Furthermore, Deckard has an encounter with one of the other androids, Luba Luft, who disguises herself as an opera singer. Upon arriving at the opera house and seeing Luba Luft for the first time Deckard is captivated by her beauty and can’t help but feel sexually attracted towards her. Deckard find’s her back-stage in her dressing-room and begins his interrogation, but during the conversation Luba Luft suggests that Deckard is the android. This puts Deckard in a state of confusion and for the first time he begins to question his own existence. Nearing the end of the novel, Deckard has another encounter with an android, Rachel, this time a sexual one. Deckard’s job is to hunt and kill these androids, yet he feels attracted to some and actually has sex with another. If we now put ourselves in Deckard’s shoes, and we know that the person we’re about to sleep with is a machine, created in a factory, yet we sleep with them anyway, why is there a line drawn between man and machine?

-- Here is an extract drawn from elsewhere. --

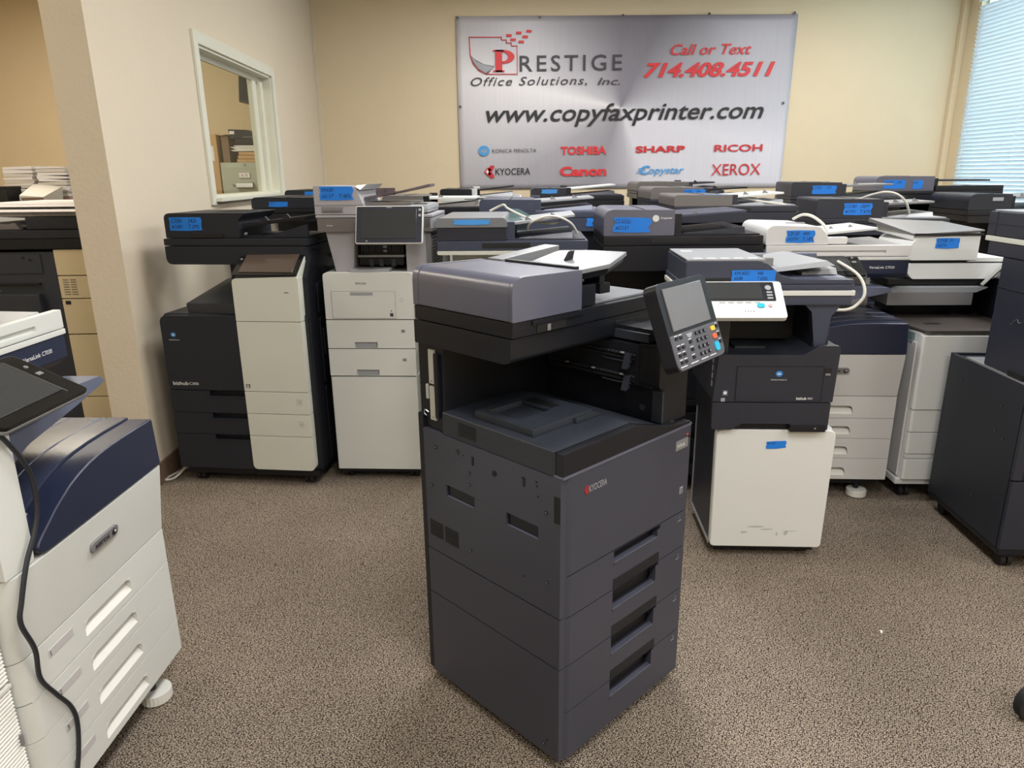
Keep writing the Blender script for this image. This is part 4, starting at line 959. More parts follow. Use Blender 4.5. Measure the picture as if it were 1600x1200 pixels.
# body with stepped top edge
prof = fillet([(-.032, z5(.615)), (.377, z5(.615)), (.384, z5(.79)), (.384, z5(.815)), (.315, z5(.815)), (.262, z5(.783)), (-.02, z5(.783))], [.002, .002, .003, .012, .02, .02, .006])
b = MB(); b.prism(prof, 'y', -.020, .0, .004); fb = b.build('front_cover', 'graphite', t)
b = MB(); b.box(-.028, .375, .0, .36, z5(.615), z5(.776), .003); b.build('body', 'graphite', t)
b = MB(); b.prism([(-.02, z5(.777)), (.262, z5(.777)), (.315, z5(.81)), (.38, z5(.81)), (.38, z5(.776)), (-.02, z5(.776))][:4] + [(.38, z5(.776))], 'y', .001, .34, .003); b.build('exit_tray', 'black_tex', t)
b = MB(); b.rrect(.045, .335, -.0225, -.018, z5(.622), z5(.742), [.0, .0, .003, .006], .0008, 'y'); dd = b.build('bypass_door', 'graphite', fb)
for q in ((.044, .0455), (.335, .3365)):
    b = MB(); b.box(q[0], q[1], -.0232, -.02, z5(.62), z5(.742), 0); b.build('seam', 'deep', dd)
b = MB(); b.box(.045, .336, -.0232, -.02, z5(.742), z5(.7435), 0); b.build('seam', 'deep', dd)
b = MB(); b.box(.340, .362, -.0215, -.014, z5(.708), z5(.738), .002); q = b.build('release_recess', 'deep', fb); b = MB(); b.box(.341, .359, -.023, -.016, z5(.711), z5(.719), .002); b.build('release_lever', 'mid_grey', q)
konica_mark(dd, (.186, -.0232, z5(.718)), X_, Z_, .0125)
text('KONICA MINOLTA', dd, 'print_white', (.160, -.0232, z5(.694)), X_, Z_, w=.054, h=.0042)
text('bizhub', dd, 'print_white', (.252, -.0232, z5(.6245)), X_, Z_, w=.034, h=.010, bold=.02); text('4052', dd, 'print_white', (.289, -.0232, z5(.626)), X_, Z_, w=.018, h=.007)
b = MB(); b.box(.000, .018, -.0215, -.019, z5(.638), z5(.657), 0); q = b.build('blue_sticker', 'slate', fb); b = MB(); b.cyl((.009, -.0215, z5(.648)), 'y', .006, .001, 14); b.build('mark', 'print_white', q)
b = MB(); b.box(-.004, .010, -.0215, -.019, z5(.616), z5(.629), 0); b.build('white_sticker', 'light_grey', fb)
for k in range(4):
    b = MB(); b.box(-.0295, -.0275, .02 + .0 * k, .032, z5(.66 + k * .028), z5(.680 + k * .028), 0); b.build('side_sticker', 'light_grey', fb)
# neck and scanner
b = MB(); b.box(.300, .355, .02, .33, z5(.80), z5(.955), .006); b.box(-.03, .02, .02, .33, z5(.776), z5(.955), .006); b.box(-.03, .35, .28, .33, z5(.776), z5(.955), .004); b.build('neck', 'graphite', t)
b = MB(); b.prism([(.255, z5(.955)), (.285, z5(.925)), (.305, z5(.80)), (.34, z5(.80)), (.352, z5(.91)), (.375, z5(.94)), (.405, z5(.958)), (.255, z5(.958))], 'y', .012, .05, .004); b.build('neck_bracket', 'navy_grey', t)
b = MB(); b.box(-.02, .30, .22, .28, z5(.785), z5(.93), .004); cv = b.build('exit_cavity', 'deep', t)
for k in range(16):
    b = MB(); b.box(.01 + k * .012, .016 + k * .012, .214, .222, z5(.852), z5(.868), 0); b.build('rib', 'black_tex', cv)
b = MB(); b.rrect(.06, .17, .10, .21, z5(.777), z5(.785), .004, .002); b.build('paper_flap', 'black_tex', t)
b = MB(); b.box(-.150, .408, .0, .40, z5(.950), z5(.982), .006); sc = b.build('scanner', 'navy_grey', t)
b = MB(); b.box(-.152, .414, -.006, .40, z5(.983), z5(1.000), .003); b.build('white_band', 'cool_white', sc)
b = MB(); b.box(-.148, .410, -.002, .40, z5(1.0015), z5(1.020), .004); ba = b.build('feeder_base', 'navy_grey', t)
prof = fillet([(-.145, z5(1.0215)), (.409, z5(1.0215)), (.409, z5(1.036)), (.22, z5(1.036)), (.17, z5(1.05)), (.12, z5(1.09)), (.09, z5(1.097)), (-.145, z5(1.097))], [.003, .003, .006, .02, .02, .02, .012, .006])
b = MB(); b.prism(prof, 'y', .0, .03, .004); fw = b.build('feeder_front', 'navy_grey', t)
b = MB(); b.box(-.145, .10, .03, .385, z5(1.0215), z5(1.093), .003); b.build('feeder_block', 'navy_grey', fw)
b = MB(); b.box(.09, .409, .36, .39, z5(1.0215), z5(1.085), .005); b.build('rear_wall', 'slate', fw)
b = MB(); b.box(-.143, .115, .004, .37, z5(1.0975), z5(1.104), .003); tp = b.build('feeder_top', 'light_grey', t)
for k in range(5):
    b = MB(); b.box(-.118 + k * .045, -.09 + k * .045, .012, .04, z5(1.1045), z5(1.1052), 0); b.build('instruction_label', 'cool_white', tp)
b = MB(); b.box(-.12, -.08, .24, .28, z5(1.1045), z5(1.1052), 0); b.build('instruction_label', 'cool_white', tp)
b = MB(); b.box(-.10, .04, -.002, .004, z5(1.023), z5(1.043), .006); b.build('grip_recess', 'deep', fw)
b = MB(); b.hexa([(.12, .05, z5(1.050)), (.36, .05, z5(1.076)), (.36, .34, z5(1.076)), (.10, .34, z5(1.055)), (.12, .05, z5(1.064)), (.34, .07, z5(1.090)), (.27, .32, z5(1.098)), (.10, .34, z5(1.069))], .002); dt = b.build('document_tray', 'light_grey', t)
for yy in (.085, .21):
    b = MB(); b.box(.10, .165, yy, yy + .03, z5(1.065), z5(1.098), .003); b.build('paper_guide', 'mid_grey', dt)
b = MB(); b.hexa([(.27, .10, z5(1.038)), (.39, .10, z5(1.040)), (.39, .30, z5(1.040)), (.27, .30, z5(1.038)), (.27, .10, z5(1.048)), (.39, .12, z5(1.060)), (.36, .28, z5(1.064)), (.27, .30, z5(1.048))], .002); b.build('tray_extension', 'light_grey', dt)
b = MB(); b.box(.17, .40, .04, .35, z5(1.030), z5(1.037), .002); b.build('output_plate', 'slate', t)
tape(t, .005, z5(1.030), .145, .038, -.0015, (('KM-4052', '44k'), ('#588', 'T.60%')), torn=.002)
o, T = touch_panel(t, -.133, -.150, z5(.937), .288, .150, .845, 0.0, thick=.018, body='cool_white', screen='screen_dark', scr=(.16, .76, .50, .93), rad=.012)
b = MB(T); b.rrect(.020, .262, -.002, 0, .068, .145, .005, 0, 'y'); bz_ = b.build('bezel', 'black', o)
b = MB(T); b.cyl((.242, -.003, .120), 'y', .010, .003, 18); b.build('button', 'light_grey', bz_)
for k in range(3):
    b = MB(T); b.box(.235, .253, -.004, -.001, .098 - k * .012, .105 - k * .012, .001); b.build('button', 'light_grey', bz_)
b = MB(T); b.rrect(.198, .222, -.004, 0, .040, .056, .007, .001, 'y'); b.build('start_button', 'cyan', o)
b = MB(T); b.rrect(.234, .246, -.004, 0, .042, .054, .004, .001, 'y'); b.build('stop_button', 'pink_paper', o)
for k in range(4):
    b = MB(T); b.cyl((.158 + k * .009, -.001, .026), 'y', .0015, .002, 8); b.build('indicator', 'print_grey', o)
for k in range(5):
    b = MB(T); b.box(.08 + k * .028, .098 + k * .028, -.0015, 0, .060, .062, 0); b.build('mark', 'light_grey', o)
b = MB(); b.box(.0, .10, -.10, .02, z5(.935), z5(.955), .004); b.build('panel_arm', 'mid_grey', t)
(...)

Empathy is defined as the ability to understand and share the feelings of another. Rick Deckard, with his sexual interactions with androids, understands their humanity and can find joy in sleeping with them. Pris gathers knowledge from one of the lowest human beings on Earth and discovers that she can be just like everyone else. These characters have empathy and because human beings can ask existential questions we all can have empathetic feelings about others simply by getting to know them and asking questions. Being able to ask those questions, to gather data or knowledge and to ultimately learn from our findings is what makes us human.

Works Cited:

Pages, The Society. “What Becomes of Empathy?” Sociological Images Racializing the Abortion Debate Comments, 26 July 2016, thesocietypages.org/cyborgology/2016/07/20/what-becomes-of-empathy/.

Surugue, Léa. “Reading Books and Watching Films Makes You Kinder in Real Life.” Via.hypothes.is, CNBC, 19 July 2016, via.hypothes.is/https://www.ibtimes.co.uk/reading-books- watching-films-makes-you-kinder-real-life 1571434#annotations:_MOsQlpyEeaiesf9ed4wVw.

Dick, Philip K. Do Androids Dream of Electric Sheep? Del Rey, 1968. ebook.

Who am I?

During Deckard’s investigation of Ms. Luft, she suggests that Deckard is the android, not her, which throws him off. Shortly after, Ms. Luft calls the San Fran. PD to arrest Deckard because she believes him to be a sexual deviant and not a real bounty hunter. At the station, one Deckard had never been to before, he is granted one vid-phone call, so he calls his wife at his home phone number. However, when Deckard dials his house, “It was not Iran. He had never seen the woman before in his life. He hung up, walked slowly back to the police officer.” (Dick 203-4). It is known that androids have implanted memories. Could Deckard’s sad and depressed wife be an implanted memory to keep Deckard at his horrible job? Periodically throughout the next couple chapters, the recurring issue of whether or not Deckard is an android is debated. It is questioned so much that Deckard administers the Voigt-Kampff test upon himself, but he concludes he isn’t an android. Note that Deckard administered the test on himself and it was a shortened and very brief version of the test.

Do you think the clues suggest that Deckard is an android or not? Are they a way to hide some over-arching secret that we have yet to discover, or are they meaningless?

Citation:

Dick, Philip K. Do Androids Dream of Electric Sheep. New York: Penguin Random House, 1968. ebook.